The question of how important ESPN is to its parent company, The Walt Disney Company, comes up often. In January, the answer was “very important indeed.”
Nielsen’s just-released The Media Distributor Gauge report for January 2025 has Disney topping all competitors with 12.0% of total TV viewership (YouTube was second with 10.9%), and the College Football Playoff games in that month were a huge part of that.
Here’s more from Nielsen’s release on notable successes in the month for Disney, Fox, and Netflix:
Disney accounted for 12.0% of time spent watching TV in January 2025 according to Nielsen’s Media Distributor Gauge, locking in its best monthly share of TV among media companies since the report was established in November 2023. Disney’s success was primarily due to the College Football Playoffs, which represented the seven highest rated cable telecasts in January, and which drove an 84% monthly increase in ESPN viewership. Overall, viewing to Disney-owned entities was up 12% versus December to add 0.8 share points.
Further summarized in Nielsen’s January 2025 Gauge ‘Classic’ report, this month’s Media Distributor Gauge results were also influenced by a 5% monthly increase in TV watch-time. A busy news cycle helped drive a 26% monthly uptick in cable news viewing, including +26% for MSNBC, +29% for FOX News Channel and +39% for CNN. However, FOX News Channel ultimately provided the primary boost for FOX at the total distributor level, leading the way with its coverage of the presidential inauguration. Overall, FOX was up 12% in January and tied Disney for the largest monthly viewing increase among distributors, finishing with 7.6% of total TV (+0.5 pt.).
Netflix clinched its highest share of TV to date with 8.6% of overall viewing in January. The pure-play streamer followed an already robust December with an even stronger January as its watch-time climbed 7%. This was due in large part to Squid Game, which generated 9 billion viewing minutes as January’s top streaming title, in tandem with 11 other original series and movies that reached over 1 billion viewing minutes each.
The ESPN and CFP information here is perhaps especially interesting. While the two first-round games ESPN had (they sublicensed the other two to TNT Sports) aired on broadcast ABC as well, the four quarterfinals, two semifinals, and national title game all were exclusive to the cable channel (with alternate feeds on different other platforms and various streaming options, but not a broadcast TV option). Having premiere live content like that on cable only is part of maintaining ESPN’s industry-leading per-subscriber fee, but it does drop the total audience a bit. (This isn’t a change from previous years, as the 2023-24 playoff also was cable-only, but, notably, Disney got a huge CFP bump in January despite not using their biggest platform in ABC.)
It’s worthwhile that Disney’s CFP boost came in a year when the semifinal and national title game audiences both saw year-over-year declines.

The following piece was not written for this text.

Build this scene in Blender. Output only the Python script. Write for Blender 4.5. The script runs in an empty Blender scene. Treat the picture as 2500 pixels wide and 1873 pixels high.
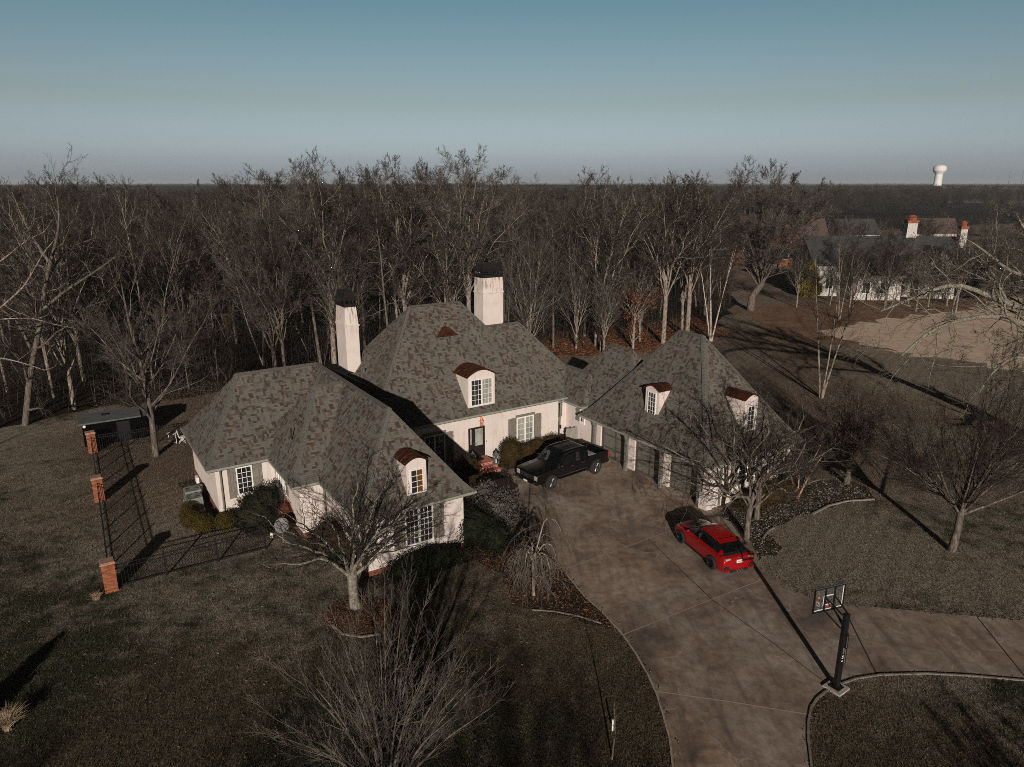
import bpy, math, random
import numpy as np
from mathutils import Vector, Matrix

# ------------------------------------------------------------------ camera, sky, sun, exposure
SC = bpy.context.scene
COL = SC.collection
CAM_H = 17.3
PITCH = math.atan(486.5 / 1729.0)
cam_d = bpy.data.cameras.new("camera"); cam = bpy.data.objects.new("camera", cam_d); COL.objects.link(cam)
cam.location = (0, 0, CAM_H); cam.rotation_euler = (math.pi / 2 - PITCH, 0, 0)
cam_d.sensor_width = 36; cam_d.lens = 36 * 1729 / 2500; cam_d.clip_end = 30000; cam_d.clip_start = 0.2
SC.camera = cam
SUN_EL = math.radians(15.5); SUN_AZ = math.radians(-1.0)      # shadows fall away from the camera
W = bpy.data.worlds.new("World"); SC.world = W; W.use_nodes = True
nt = W.node_tree; nt.nodes.clear()
wo = nt.nodes.new("ShaderNodeOutputWorld"); bg = nt.nodes.new("ShaderNodeBackground")
sky = nt.nodes.new("ShaderNodeTexSky"); sky.sky_type = 'NISHITA'; sky.sun_disc = False
sky.sun_elevation = SUN_EL; sky.sun_rotation = math.pi + SUN_AZ
sky.air_density = 1.0; sky.dust_density = 1.6; sky.ozone_density = 1.2
hs = nt.nodes.new("ShaderNodeHueSaturation"); hs.inputs['Saturation'].default_value = 0.72; hs.inputs['Hue'].default_value = 0.49
nt.links.new(sky.outputs[0], hs.inputs['Color'])
# clear winter sky: pale towards the horizon, dimmed overhead to cut the fill light
gc = nt.nodes.new("ShaderNodeTexCoord"); gs = nt.nodes.new("ShaderNodeSeparateXYZ"); nt.links.new(gc.outputs['Generated'], gs.inputs[0])
gr = nt.nodes.new("ShaderNodeValToRGB"); ge = gr.color_ramp.elements
while len(ge) < 7: ge.new(0.5)
for i_, (p_, c_) in enumerate([(0.0, (0.95, 1.2, 1.75)), (0.012, (0.82, 1.0, 1.42)), (0.03, (0.69, 0.82, 1.13)), (0.10, (0.56, 0.60, 0.64)), (0.22, (0.325, 0.485, 0.515)), (0.29, (0.08, 0.11, 0.12)), (0.45, (0.012, 0.016, 0.018))]):
    ge[i_].position = p_; ge[i_].color = (*c_, 1)
nt.links.new(gs.outputs[2], gr.inputs[0])
gm = nt.nodes.new("ShaderNodeMix"); gm.data_type = 'RGBA'; gm.blend_type = 'MULTIPLY'
[x for x in gm.inputs if x.name == 'Factor' and x.type == 'VALUE'][0].default_value = 1.0
ga, gb_ = [x for x in gm.inputs if x.type == 'RGBA'][:2]
nt.links.new(hs.outputs[0], ga); nt.links.new(gr.outputs[0], gb_)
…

Some of that is about the format change, with the semifinals no longer on New Year’s Day (and some quarterfinals getting that day’s historic college football bump instead). That format change also meant they got to air six CFP games in January instead of three.
But even with all that, ESPN’s audience here was still massive, and a key part of Disney’s month-over-month growth. That’s significant, considering that December had some big things on ESPN too, including CFP games and NBA Christmas games. And while the CFP wasn’t the whole January story (ESPN and ABC also had a NFL wild-card game), it was a large part of what put ESPN on top here.
On the non-sports side, it’s significant to see Fox doing so well in this report, especially to see Fox News cited as a bigger deal here than Fox’s coverage of the January portion of the NFL playoffs. And it’s also notable to see Netflix lock up its highest share of TV to date the month after their exclusive Christmas Day NFL games (which drew their huge ratings, and helped them to their best viewership month since 2023), and to do so without live sports content in the month. However, Disney pulled off the overall monthly win from the distributor side, and ESPN, once cited by some as a problem for the wider company and something to spin off, was key to that victory.